In 2016, I remember interviewing Darren Hughes in Clones asking about the impending demise of Monaghan football after wily Longford boss Denis Connerton had successfully plotted the downfall of Malachy O’Rourke’s team in the Qualifiers.

Minutes after such a devastating defeat, Hughes insisted Monaghan would be back next year. I didn’t believe him. Monaghan were definitely gone this time.

That was seven years ago. Tomorrow evening, they’ll be competing in their second All-Ireland semi-final in five seasons.

Towards the end of last year, I sat down with Conor McManus in the Hillgrove Hotel in Monaghan town.

I didn’t expect an exclusive retirement story – even though absolutely nobody would have begrudged ‘Mansy’ had he decided to hang up his inter-county boots.

After all, he’d turned 35 on the day of our interview, he was punching a lot of hours into his estate agency business, his hips were crumbling, Monaghan were going through a period of notable transition and Vinny Corey eventually allowed his heart to rule his head by taking the managerial reins.

I thought Monaghan’s season would go something like this: Get relegated from Division One, exit Ulster early enough and bow out of the All-Ireland series at the last 16 stage.

I should have listened to McManus in the Hillgrove that day.

“As a Monaghan player," he said, "we’ve been listening to that [our demise] for the last five or six years.

“Our obituary was written in 2016 when we lost to Longford. Malachy [O’Rourke] was after doing four years with us then and had won two Ulster titles with us. He could’ve walked away there and then and nobody would have said anything because he’d done an unbelievable job with Monaghan.

“That was the measure of the man, he stayed where he was after such a downer.

“I suppose there is an element of learning in that too, the easy thing is to walk away.
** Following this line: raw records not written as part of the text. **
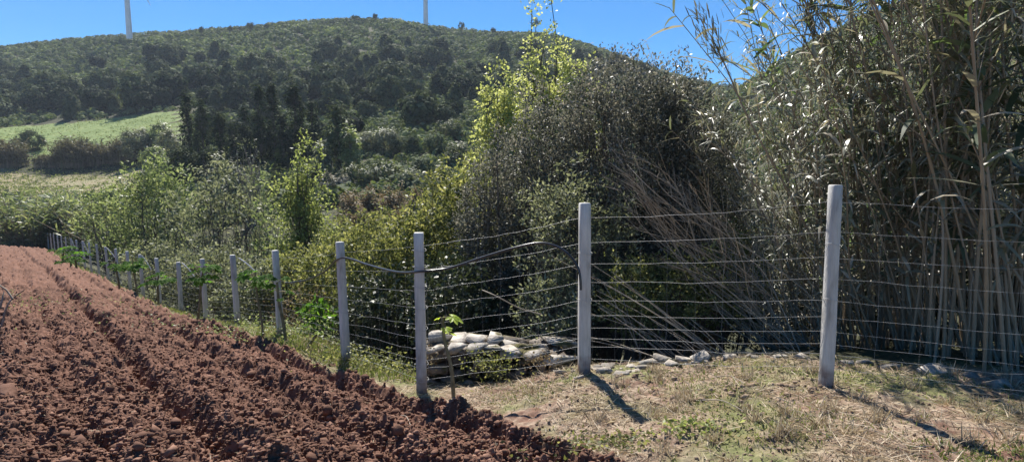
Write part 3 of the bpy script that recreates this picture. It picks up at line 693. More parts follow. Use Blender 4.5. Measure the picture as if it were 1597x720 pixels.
# conifers / eucalypts across the valley
CON = dict(lsize=.55, clump=1.1, nleaf=30, trunk=True, base_r=.22, z0=.08, partnames=('trunk', 'crown'), cat='tree', lw=.4, spiky=.8, group='dark conifers across the valley')
for px, w_, top, Y, lab in [(290, 34, 148, 118, 'left conifer of the dark pair beside the green field'), (312, 32, 152, 116, 'right conifer of the dark pair beside the green field'),
        (341, 30, 176, 112, 'short dark conifer right of the dark pair'), (362, 28, 186, 110, 'small conifer in the gap between the two conifer groups'),
        (402, 30, 140, 118, 'left tall dark conifer of the middle group'), (424, 34, 136, 120, 'second tall dark conifer of the middle group'),
        (458, 46, 138, 114, 'broadest dark conifer, above the bright green tree'), (438, 30, 180, 106, 'lower conifer just above the bright green tree'),
        (486, 28, 160, 112, 'narrow conifer right of the broadest dark conifer'), (380, 26, 165, 116, 'narrow dark conifer left of the middle group')]:
    bush('conifer', px, w_, top, Y, M['cypress'], lab, dens=.95, shape='cone', **CON)
CON2 = dict(CON); CON2['group'] = 'lighter tall trees across the valley'
bush('tall_tree', 525, 44, 155, 95, M['pine'], 'tall mid-green tree right of the dark conifers', dens=.9, **CON2)
bush('tall_tree', 545, 34, 195, 92, M['pale'], 'shorter light green tree beside the tall mid-green tree', dens=.8, **CON2)
bush('tall_tree', 500, 32, 215, 90, M['silver'], 'low grey-green tree at the foot of the tall mid-green tree', dens=.8, **CON2)
RS = dict(lsize=.4, clump=.9, nleaf=34, nst=6, base_r=.12, z0=.02, shell=.75, lump=.2, group='rounded shrubs on the far slope')
for px, w_, top, Y, mt, lab in [(572, 42, 206, 118, 'silver', 'rounded grey shrub, leftmost below the brown bank'), (603, 44, 203, 116, 'silver', 'rounded grey shrub in the middle below the brown bank'),
        (636, 36, 215, 114, 'pine', 'dark rounded shrub right of the two grey ones'), (678, 34, 210, 112, 'pine', 'dark round shrub left of the bramble slope'),
        (663, 44, 250, 88, 'pine', 'dark green shrub above the brown ferns'), (715, 40, 225, 100, 'scrub', 'greenish shrub against the dark thicket edge'),
        (700, 44, 190, 128, 'scrub', 'shrub on the slope high left of the yellow-green tree'), (690, 34, 262, 70, 'bramble', 'yellowish shrub low on the far slope near the thicket'),
        (555, 50, 262, 80, 'scrub', 'low shrub left end of the scrubby slope'), (600, 60, 258, 84, 'scrub', 'wide low shrub in the middle of the scrubby slope'),
        (640, 40, 268, 78, 'silver', 'grey low shrub right of the scrubby slope'), (520, 40, 272, 75, 'bare', 'dark twiggy shrub below the tall mid-green tree'),
        (47, 36, 204, 170, 'pine', 'lone round bush on the green field'), (250, 40, 190, 150, 'pale', 'pale bush at the right corner of the green field'),
        (215, 50, 200, 148, 'silver', 'wide grey bush at the foot of the green field'), (262, 36, 205, 140, 'silver', 'grey bush left below the dark conifer pair'),
        (285, 50, 232, 100, 'cypress', 'very dark shrub under the dark conifer pair'), (320, 40, 236, 98, 'cypress', 'second very dark shrub under the dark conifer pair'),
        (240, 40, 230, 120, 'pale', 'pale shrub left of the very dark shrubs'), (480, 40, 258, 78, 'cypress', 'very dark shrub behind the bright green tree'),
        (440, 44, 268, 75, 'pine', 'dark shrub left behind the bright green tree'), (365, 44, 262, 75, 'scrub', 'olive shrub behind the open grey-green tree')]:
    bush('round_shrub', px, w_, top, Y, M['dark' if mt == 'bare' else mt], lab, dens=1.0, cat='shrub', depth=1.0, **RS)
FE = dict(lsize=.22, clump=.5, nleaf=26, nst=9, base_r=.02, z0=.0, shell=.3, spiky=1, barkm=M['twig'], group='dead ferns on the far slope')
for i, (px, w_, top, Y) in enumerate([(545, 44, 296, 48), (575, 50, 292, 50), (610, 50, 288, 52), (645, 44, 290, 50), (560, 60, 318, 42), (620, 70, 322, 40)]):
    bush('dead_fern_patch', px, w_, top, Y, M['brown'], 'patch of reddish brown dead fern on the far slope above the brambles', dens=1.1, cat='ferns', **FE)
GB = dict(lsize=.13, clump=.4, nleaf=34, nst=7, base_r=.03, z0=0, shell=.6, lump=.3, cat='bush')
for px, w_, top, Y, mt, lab in [(530, 90, 335, 26, 'bramble', 'bramble slope bush below the dead ferns, left'), (590, 110, 330, 24, 'bramble', 'bramble slope bush below the dead ferns, middle'),
        (650, 100, 322, 22, 'bramble', 'bramble slope bush below the dead ferns, right'), (700, 90, 285, 26, 'bramble', 'yellow-green bush above the bramble slope at the thicket edge'),
        (480, 60, 352, 22, 'silver', 'grey bush at the foot of the bright green tree'), (420, 80, 345, 26, 'silver', 'grey bush behind the fifth and sixth posts'),
        (735, 70, 250, 20, 'bramble', 'tall yellow-green bush touching the dark thicket')]:
    bush('hedge_bush', px, w_, top, Y, M[mt], lab, dens=1.0, **GB)

# ------------------------------------------------------------------ far reeds and hedge across the ploughed strip
def reed_patch(name, loc, w, d, h, cnt, mat, label, group, lw=0.03, lean=0.25):
    X = rng.uniform(-w / 2, w / 2, cnt); Y = rng.uniform(-d / 2, d / 2, cnt)
    hh = h * rng.uniform(.6, 1.05, cnt) * (0.8 + 0.35 * vnoise(X * .6 + loc[0], Y * .6, 7))
    root = empty(name, loc); tag(root, label, 'reeds', group)
    B = np.stack([X, Y, np.full(cnt, -.3)], -1); a = rng.uniform(0, 2 * PI, cnt); le = np.abs(rng.normal(0, lean, cnt)) * hh
    T = B + np.stack([np.cos(a) * le, np.sin(a) * le, hh], -1)
    tt = np.linspace(0, 1, 4)
    pth = B[:, None] + (T - B)[:, None] * np.stack([tt ** 2, tt ** 2, tt], -1)[None]
    v, f = tubes(pth, np.full((cnt, 1), lw * .6) * (1 - .6 * tt)[None], 3)
    mk('canes', v, f, M['cane'], root)
    nl = 14; s = rng.uniform(.25, 1, (cnt, nl)); i0 = np.clip((s * 3).astype(int), 0, 2); fr = (s * 3 - i0)[..., None]
    ii = np.arange(cnt)[:, None]
    C = (pth[ii, i0] * (1 - fr) + pth[ii, i0 + 1] * fr).reshape(-1, 3)
    D = rdir(cnt * nl) * [1, 1, .5] + [0, 0, .35]
    ls = h * .14 * rng.uniform(.6, 1.4, cnt * nl)
    v, f = leaves(C, D, ls, lw * 2.6, .1, .2)
    mk('foliage', v, f, mat, root)
    return root
M['reedfar'] = leafmat('far_reed_leaf', [(0, (0.11, 0.14, 0.08)), (0.5, (0.22, 0.25, 0.15)), (1, (0.40, 0.40, 0.28))], 0.5, 0.35, (1.2, 1.3, .6), .4)
M['reedbrown'] = leafmat('brown_reed_leaf', [(0, (0.08, 0.075, 0.045)), (0.5, (0.14, 0.125, 0.08)), (1, (0.21, 0.19, 0.12))], 0.6, 0.3, (1.1, 1.1, .7), .3)
for i, (px, w_, top, Y, dsc) in enumerate([(10, 50, 312, 52, 'at the left edge of the photo'), (45, 50, 316, 50, 'second from the left edge, beyond the soil'),
        (80, 50, 310, 54, 'just above the far end of the fence'), (115, 46, 304, 52, 'right of the far end of the fence'),
        (150, 46, 312, 46, 'in front of the smaller pale tree'), (25, 60, 300, 60, 'taller, behind the leftmost reeds'), (95, 60, 300, 62, 'taller, behind the fence end'), (190, 46, 330, 42, 'below the willow-like tree')]):
    loc, h = at(px, top, Y)
    reed_patch('reed_clump', loc, w_ * Y / F * 1.1, 3.5, h, 230, M['reedfar'], 'silvery green reed clump beyond the ploughed strip, ' + dsc, 'reeds beyond the ploughed strip', lw=.05)
for i, (px, w_, top, Y, dsc) in enumerate([(12, 34, 216, 152, 'at the left edge of the photo'), (110, 38, 214, 153, 'left end of the long row'), (140, 38, 220, 154, 'in the left half of the long row'),
        (170, 38, 224, 154, 'in the middle of the long row'), (200, 38, 216, 153, 'in the right half of the long row'), (228, 38, 222, 150, 'right end of the long row'),
        (75, 30, 240, 153, 'low, below the lone round bush')]):
    loc, h = at(px, top, Y)
    reed_patch('brown_reed_clump', loc, w_ * Y / F * 1.15, 5, h, 240, M['reedbrown'], 'brownish reeds between the far fields, ' + dsc, 'brown reeds between the fields', lw=.09)

# ------------------------------------------------------------------ hill cover
def hill_pts(cnt, u0, u1, y0, y1):
    Y = np.sqrt(rng.uniform(y0 ** 2, y1 ** 2, cnt)); U = rng.uniform(u0, u1, cnt); X = U * Y
    wob = 8 * (fbm(X / 12, Y / 12, 3, 33) - .5)
    bad = ((Y > 88) & (Y < 156) & (U < -.60)) | ((Y + wob > 156) & (Y + wob < 213) & (U < -.55))
    X = X[~bad]; Y = Y[~bad]; return X, Y
X1, Y1 = hill_pts(20000, -1.05, 1.1, 140, 480); X2, Y2 = hill_pts(6500, -1.0, .9, 62, 200); X = np.concatenate([X1, X2]); Y = np.concatenate([Y1, Y2])
Z = terr(X, Y)
k = len(X)
S = (1.0 + 2.2 * rng.random(k) ** 1.6) * np.clip(Y / 260, .62, 1.15) * (0.7 + .6 * fbm(X / 30, Y / 30, 2, 44))
nl = 56
D = rdir(k * nl); D[:, 2] = np.abs(D[:, 2]) * 1.0 - .12
R = np.repeat(S, nl)[:, None]
C = np.stack([np.repeat(X, nl), np.repeat(Y, nl), np.repeat(Z, nl)], -1) + D * R * rng.uniform(.8, 1.06, (k * nl, 1)) * [1, 1, 1.15]
ls = R[:, 0] * rng.uniform(.3, .58, k * nl)
T = norm(np.cross(D, rdir(k * nl))); Nn = norm(D + .38 * rdir(k * nl)); Sd = norm(np.cross(Nn, T)); T = np.cross(Sd, Nn)
V = np.stack([C - T * ls[:, None] * .5, C - Sd * ls[:, None] * .4, C + T * ls[:, None] * .5, C + Sd * ls[:, None] * .4], 1).reshape(-1, 3)
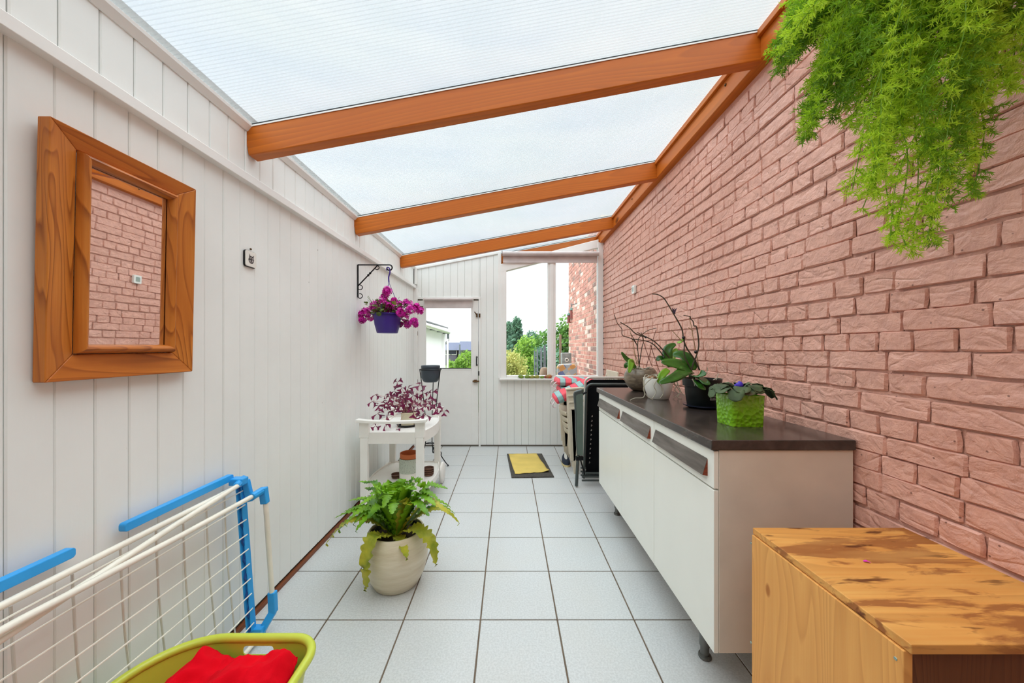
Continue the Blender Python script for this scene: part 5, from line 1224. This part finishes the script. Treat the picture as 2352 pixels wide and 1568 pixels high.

I don’t think it would be easy to walk away either because you still feel you’ve something to contribute and as long as you feel that and you’re wanted by the manager we’ll see where that takes us in 2023.”

It helps when each phase of transition in Monaghan over the past 15 years has been handled with care, as managers and coaches during that time could never be accused of throwing the baby out with the bathwater.

The team culture has always been properly calibrated from the Freeman brothers to Dick Clerkin to Gary McQuiad to Dermot McArdle to Paul Finlay to Dermot Malone and Stephen Gollogly.

That baton, handled with care by the solid citizens of the not-too-distant past, has been passed to the people like Karl O’Connell, McManus, the Hughes brothers, Rory Beggan, the Wylies (Drew has since retired) and Kieran Duffy.

Ryan O’Toole, Karl Gallagher, Jack McCarron, Conor McCarthy, Michael Bannigan and Stephen O’Hanlon look to their elders and embrace the team culture.

And so, with Monaghan underage teams continuing to maximise what they have, the wheel keeps on turning.

Vinny Corey has proven to be as cute as a fox on the sideline too and faces into any big personnel decisions he’s had to make undaunted, just as he did when he squared up to opponents like Michael Murphy in his playing days.

There has always been something soothingly old-fashioned and blue-collar about Monaghan footballers. The way they play football. Their humility. Even the way they treat the press.

While the GAA has become over-run with press officers over the last decade, the Monaghan players have remained the same.

They'll talk to whoever they like, whenever they like and they don't make an obstacle out of the media.

Their achievements over the past 15 years are absolutely remarkable. And they'll give Dublin their fill of it tomorrow evening.